◆ What is asked ◆
Give the count of lines in the data that include "pixels", with no other words.

◆ Provided information ◆
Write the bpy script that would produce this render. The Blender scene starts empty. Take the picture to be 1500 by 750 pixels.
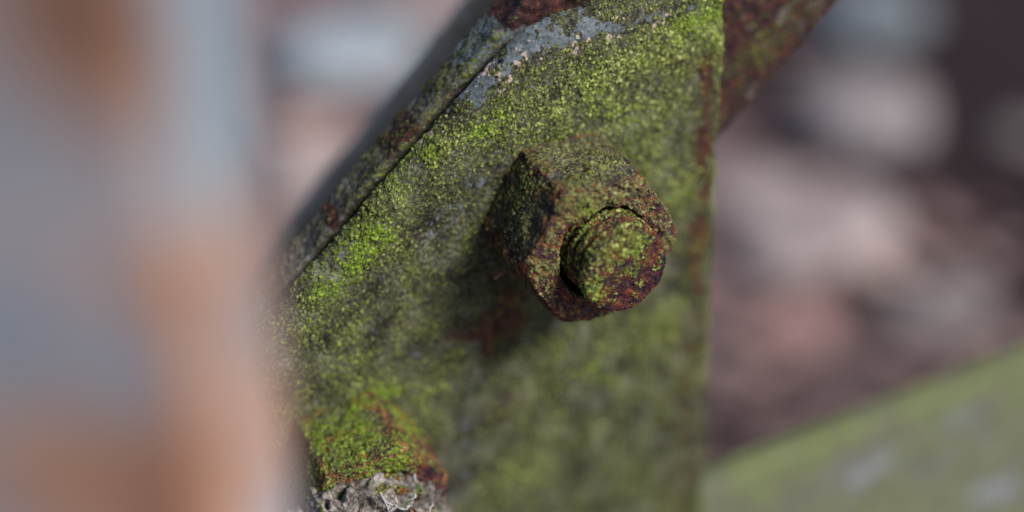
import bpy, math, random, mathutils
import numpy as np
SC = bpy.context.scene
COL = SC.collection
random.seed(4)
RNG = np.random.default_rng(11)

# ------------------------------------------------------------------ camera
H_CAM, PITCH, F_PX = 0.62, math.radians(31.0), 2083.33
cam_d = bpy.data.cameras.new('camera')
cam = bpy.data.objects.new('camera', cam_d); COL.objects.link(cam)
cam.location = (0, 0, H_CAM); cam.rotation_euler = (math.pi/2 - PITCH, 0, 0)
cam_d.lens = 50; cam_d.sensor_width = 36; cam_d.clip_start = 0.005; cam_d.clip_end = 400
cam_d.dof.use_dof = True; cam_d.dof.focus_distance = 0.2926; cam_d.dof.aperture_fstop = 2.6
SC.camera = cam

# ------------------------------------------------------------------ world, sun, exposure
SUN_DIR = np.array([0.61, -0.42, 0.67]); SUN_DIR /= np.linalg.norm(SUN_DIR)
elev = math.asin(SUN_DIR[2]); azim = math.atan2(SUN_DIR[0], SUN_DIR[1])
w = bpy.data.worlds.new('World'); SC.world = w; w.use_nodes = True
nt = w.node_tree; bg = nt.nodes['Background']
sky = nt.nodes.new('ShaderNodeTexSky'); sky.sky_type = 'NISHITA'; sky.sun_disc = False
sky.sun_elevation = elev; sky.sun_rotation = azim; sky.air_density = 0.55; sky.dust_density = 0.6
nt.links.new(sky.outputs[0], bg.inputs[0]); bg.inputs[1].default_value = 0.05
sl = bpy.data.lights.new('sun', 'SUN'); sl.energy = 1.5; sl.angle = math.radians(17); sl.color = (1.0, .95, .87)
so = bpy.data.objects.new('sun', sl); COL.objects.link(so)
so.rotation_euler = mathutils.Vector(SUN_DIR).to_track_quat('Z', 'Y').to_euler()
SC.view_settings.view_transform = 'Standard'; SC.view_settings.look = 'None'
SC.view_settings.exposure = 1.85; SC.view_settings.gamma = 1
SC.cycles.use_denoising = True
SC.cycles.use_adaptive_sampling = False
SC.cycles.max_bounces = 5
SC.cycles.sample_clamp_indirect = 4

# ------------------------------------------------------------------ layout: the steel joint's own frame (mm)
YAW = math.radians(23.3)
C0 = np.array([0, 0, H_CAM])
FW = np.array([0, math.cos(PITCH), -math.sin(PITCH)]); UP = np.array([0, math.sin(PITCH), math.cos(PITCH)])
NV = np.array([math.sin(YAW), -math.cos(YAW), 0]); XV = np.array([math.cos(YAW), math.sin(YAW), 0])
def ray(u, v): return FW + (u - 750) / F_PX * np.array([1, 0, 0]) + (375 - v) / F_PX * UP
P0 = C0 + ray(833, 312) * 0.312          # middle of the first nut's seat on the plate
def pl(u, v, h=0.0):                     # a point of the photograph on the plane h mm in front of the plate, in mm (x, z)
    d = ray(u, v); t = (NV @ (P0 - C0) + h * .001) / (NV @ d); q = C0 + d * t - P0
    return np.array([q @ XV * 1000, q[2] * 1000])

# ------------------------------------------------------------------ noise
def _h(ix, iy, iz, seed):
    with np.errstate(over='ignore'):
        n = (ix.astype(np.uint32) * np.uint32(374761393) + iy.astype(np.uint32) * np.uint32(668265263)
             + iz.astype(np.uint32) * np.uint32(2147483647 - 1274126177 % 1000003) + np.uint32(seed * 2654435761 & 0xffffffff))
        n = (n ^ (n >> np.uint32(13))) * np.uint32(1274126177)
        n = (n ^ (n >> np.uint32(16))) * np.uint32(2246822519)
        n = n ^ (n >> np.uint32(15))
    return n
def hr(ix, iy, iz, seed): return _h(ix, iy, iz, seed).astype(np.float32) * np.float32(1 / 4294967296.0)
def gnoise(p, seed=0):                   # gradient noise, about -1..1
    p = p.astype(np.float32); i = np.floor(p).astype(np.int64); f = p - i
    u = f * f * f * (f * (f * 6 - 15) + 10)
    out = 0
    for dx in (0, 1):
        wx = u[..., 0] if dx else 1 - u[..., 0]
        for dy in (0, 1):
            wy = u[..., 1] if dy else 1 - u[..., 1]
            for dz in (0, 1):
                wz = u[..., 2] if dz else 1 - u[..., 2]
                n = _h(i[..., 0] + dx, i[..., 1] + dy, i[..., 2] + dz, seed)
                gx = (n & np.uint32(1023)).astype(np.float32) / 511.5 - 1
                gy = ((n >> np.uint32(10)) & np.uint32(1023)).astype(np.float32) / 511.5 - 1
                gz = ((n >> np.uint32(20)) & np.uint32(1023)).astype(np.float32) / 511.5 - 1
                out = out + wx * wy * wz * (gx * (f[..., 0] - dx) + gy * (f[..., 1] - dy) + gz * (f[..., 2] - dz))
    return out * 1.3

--

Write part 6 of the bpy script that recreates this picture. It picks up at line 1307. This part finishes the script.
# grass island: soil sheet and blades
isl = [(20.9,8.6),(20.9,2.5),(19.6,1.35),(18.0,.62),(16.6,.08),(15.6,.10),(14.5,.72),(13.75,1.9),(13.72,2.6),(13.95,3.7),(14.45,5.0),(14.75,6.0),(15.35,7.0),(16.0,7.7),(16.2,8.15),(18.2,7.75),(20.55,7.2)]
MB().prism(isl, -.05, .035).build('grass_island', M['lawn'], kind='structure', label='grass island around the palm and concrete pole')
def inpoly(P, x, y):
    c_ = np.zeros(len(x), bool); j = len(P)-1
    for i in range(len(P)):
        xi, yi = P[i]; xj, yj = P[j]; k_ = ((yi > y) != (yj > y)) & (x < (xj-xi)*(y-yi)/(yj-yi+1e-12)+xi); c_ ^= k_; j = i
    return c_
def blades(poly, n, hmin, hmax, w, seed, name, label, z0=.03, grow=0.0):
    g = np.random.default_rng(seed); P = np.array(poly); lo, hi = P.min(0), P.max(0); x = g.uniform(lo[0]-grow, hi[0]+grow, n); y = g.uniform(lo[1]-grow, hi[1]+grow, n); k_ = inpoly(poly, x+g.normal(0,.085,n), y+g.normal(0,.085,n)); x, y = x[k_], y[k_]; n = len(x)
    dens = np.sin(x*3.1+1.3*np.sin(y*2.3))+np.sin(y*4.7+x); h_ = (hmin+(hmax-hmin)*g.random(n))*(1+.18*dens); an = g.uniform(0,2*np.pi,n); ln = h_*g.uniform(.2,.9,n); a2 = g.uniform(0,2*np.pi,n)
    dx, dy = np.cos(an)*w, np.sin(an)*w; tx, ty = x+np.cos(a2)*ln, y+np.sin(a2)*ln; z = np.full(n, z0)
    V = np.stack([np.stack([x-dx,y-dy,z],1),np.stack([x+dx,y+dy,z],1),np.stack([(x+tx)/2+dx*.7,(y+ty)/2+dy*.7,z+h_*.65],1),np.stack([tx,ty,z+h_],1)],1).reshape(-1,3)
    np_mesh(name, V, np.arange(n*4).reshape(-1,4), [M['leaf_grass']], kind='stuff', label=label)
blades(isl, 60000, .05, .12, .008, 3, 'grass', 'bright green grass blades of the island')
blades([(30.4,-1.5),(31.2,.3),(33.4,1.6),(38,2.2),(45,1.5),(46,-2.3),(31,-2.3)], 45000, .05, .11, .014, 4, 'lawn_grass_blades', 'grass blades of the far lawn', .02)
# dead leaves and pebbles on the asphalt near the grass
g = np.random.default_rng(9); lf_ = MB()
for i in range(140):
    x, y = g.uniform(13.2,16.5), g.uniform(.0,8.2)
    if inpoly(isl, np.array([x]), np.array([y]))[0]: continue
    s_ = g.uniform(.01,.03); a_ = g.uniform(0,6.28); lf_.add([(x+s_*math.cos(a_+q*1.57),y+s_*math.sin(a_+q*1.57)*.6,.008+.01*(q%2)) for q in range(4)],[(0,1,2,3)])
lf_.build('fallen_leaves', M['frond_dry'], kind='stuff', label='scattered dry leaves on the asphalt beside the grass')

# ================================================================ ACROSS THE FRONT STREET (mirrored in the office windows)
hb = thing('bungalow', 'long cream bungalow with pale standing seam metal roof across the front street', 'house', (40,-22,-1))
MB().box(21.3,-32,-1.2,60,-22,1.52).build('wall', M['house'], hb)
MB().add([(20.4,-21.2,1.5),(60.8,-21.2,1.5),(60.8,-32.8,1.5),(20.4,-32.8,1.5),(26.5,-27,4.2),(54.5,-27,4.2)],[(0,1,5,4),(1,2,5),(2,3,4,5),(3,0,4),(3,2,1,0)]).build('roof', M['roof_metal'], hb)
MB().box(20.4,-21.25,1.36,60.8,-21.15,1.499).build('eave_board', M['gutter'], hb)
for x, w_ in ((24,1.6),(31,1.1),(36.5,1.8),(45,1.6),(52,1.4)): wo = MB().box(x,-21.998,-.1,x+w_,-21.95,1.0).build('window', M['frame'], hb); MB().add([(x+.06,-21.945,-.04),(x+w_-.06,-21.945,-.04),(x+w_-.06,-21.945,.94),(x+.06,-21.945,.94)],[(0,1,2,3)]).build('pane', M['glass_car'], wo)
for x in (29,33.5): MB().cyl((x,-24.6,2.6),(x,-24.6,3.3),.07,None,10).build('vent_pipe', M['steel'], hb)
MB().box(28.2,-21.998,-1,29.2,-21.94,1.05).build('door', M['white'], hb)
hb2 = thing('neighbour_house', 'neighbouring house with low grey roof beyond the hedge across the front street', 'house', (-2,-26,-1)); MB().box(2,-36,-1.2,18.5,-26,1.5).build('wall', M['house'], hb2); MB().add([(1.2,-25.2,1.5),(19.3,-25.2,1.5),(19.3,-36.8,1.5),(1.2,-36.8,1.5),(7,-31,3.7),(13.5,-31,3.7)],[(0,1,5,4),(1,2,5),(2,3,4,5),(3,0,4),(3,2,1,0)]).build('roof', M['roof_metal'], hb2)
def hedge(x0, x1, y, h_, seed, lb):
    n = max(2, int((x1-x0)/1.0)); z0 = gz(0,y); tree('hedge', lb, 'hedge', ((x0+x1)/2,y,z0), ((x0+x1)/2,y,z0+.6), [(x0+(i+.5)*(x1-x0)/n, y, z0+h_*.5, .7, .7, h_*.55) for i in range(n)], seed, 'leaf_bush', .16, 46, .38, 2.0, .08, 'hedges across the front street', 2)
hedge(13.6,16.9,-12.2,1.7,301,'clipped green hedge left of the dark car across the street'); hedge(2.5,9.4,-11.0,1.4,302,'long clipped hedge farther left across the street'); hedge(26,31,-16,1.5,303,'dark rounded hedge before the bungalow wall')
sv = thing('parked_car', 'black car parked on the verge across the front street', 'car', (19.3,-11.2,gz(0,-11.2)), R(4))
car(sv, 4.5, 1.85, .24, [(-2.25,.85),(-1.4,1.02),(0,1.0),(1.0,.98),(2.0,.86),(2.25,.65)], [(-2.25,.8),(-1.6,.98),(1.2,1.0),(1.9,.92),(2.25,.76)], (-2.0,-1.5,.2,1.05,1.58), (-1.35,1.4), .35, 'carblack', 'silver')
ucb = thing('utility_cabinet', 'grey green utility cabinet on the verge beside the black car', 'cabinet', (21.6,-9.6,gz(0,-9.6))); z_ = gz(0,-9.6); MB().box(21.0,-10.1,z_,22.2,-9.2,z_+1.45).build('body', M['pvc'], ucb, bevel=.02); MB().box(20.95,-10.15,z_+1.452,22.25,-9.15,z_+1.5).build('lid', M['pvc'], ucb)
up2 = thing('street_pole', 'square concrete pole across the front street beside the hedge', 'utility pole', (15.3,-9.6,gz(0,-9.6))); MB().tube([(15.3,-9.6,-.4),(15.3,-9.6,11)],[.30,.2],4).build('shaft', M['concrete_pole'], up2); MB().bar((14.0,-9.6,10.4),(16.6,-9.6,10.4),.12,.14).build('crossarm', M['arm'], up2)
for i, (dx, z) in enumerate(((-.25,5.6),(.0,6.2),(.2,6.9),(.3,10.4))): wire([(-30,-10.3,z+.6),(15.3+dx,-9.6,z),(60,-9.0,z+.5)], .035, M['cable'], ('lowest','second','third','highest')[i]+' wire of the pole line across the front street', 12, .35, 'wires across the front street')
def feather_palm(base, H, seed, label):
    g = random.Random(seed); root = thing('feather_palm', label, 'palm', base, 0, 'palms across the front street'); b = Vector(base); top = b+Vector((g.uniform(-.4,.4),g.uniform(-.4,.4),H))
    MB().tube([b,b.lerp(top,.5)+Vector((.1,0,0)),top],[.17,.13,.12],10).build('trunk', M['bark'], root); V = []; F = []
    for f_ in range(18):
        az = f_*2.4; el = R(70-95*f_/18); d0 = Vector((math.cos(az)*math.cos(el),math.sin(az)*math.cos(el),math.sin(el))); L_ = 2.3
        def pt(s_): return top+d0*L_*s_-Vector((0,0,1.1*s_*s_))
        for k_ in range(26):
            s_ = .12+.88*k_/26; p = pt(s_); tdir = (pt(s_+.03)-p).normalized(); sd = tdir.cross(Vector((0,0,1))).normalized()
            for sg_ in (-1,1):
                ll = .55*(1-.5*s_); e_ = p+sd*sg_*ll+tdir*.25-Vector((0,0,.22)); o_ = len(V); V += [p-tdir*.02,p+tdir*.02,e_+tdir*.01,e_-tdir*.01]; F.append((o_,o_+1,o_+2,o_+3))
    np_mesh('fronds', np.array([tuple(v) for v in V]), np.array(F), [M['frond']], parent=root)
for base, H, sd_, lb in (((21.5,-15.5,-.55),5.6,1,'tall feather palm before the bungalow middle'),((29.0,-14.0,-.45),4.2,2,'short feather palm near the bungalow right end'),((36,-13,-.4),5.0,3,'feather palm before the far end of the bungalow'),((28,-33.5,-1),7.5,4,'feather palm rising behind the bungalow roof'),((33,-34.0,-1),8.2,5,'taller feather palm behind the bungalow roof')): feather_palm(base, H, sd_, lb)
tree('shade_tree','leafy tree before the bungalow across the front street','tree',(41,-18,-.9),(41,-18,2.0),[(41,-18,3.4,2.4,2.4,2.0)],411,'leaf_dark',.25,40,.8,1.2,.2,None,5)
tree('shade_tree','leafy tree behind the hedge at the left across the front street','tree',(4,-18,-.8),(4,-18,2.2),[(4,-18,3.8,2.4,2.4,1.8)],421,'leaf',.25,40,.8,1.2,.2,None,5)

...

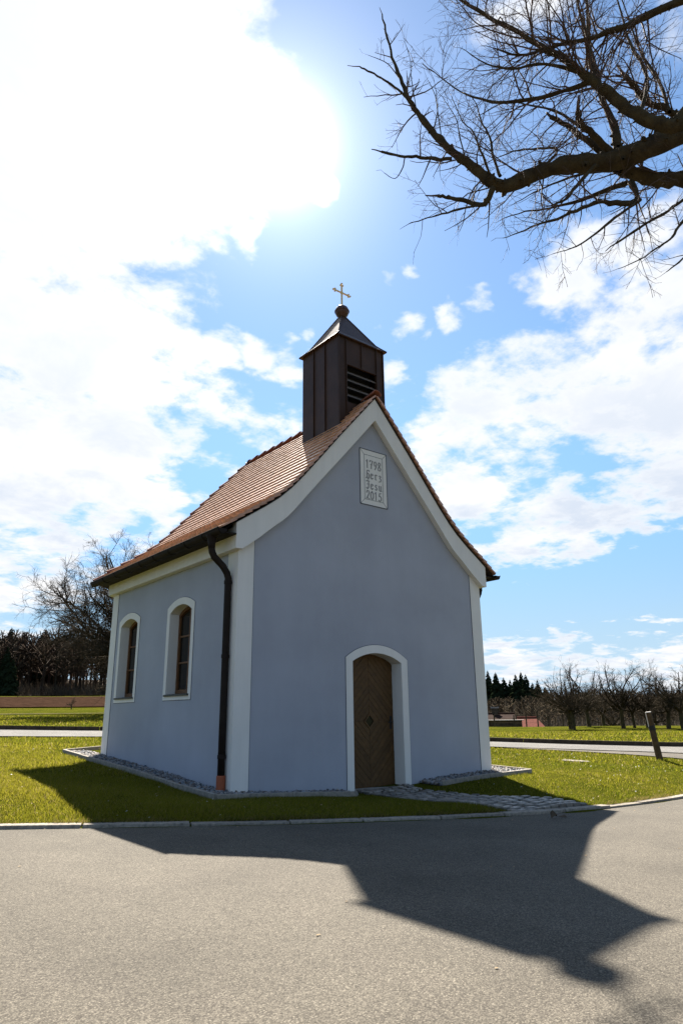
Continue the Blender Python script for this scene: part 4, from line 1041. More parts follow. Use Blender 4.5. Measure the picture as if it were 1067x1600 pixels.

◆ Response to the exercise ◆
2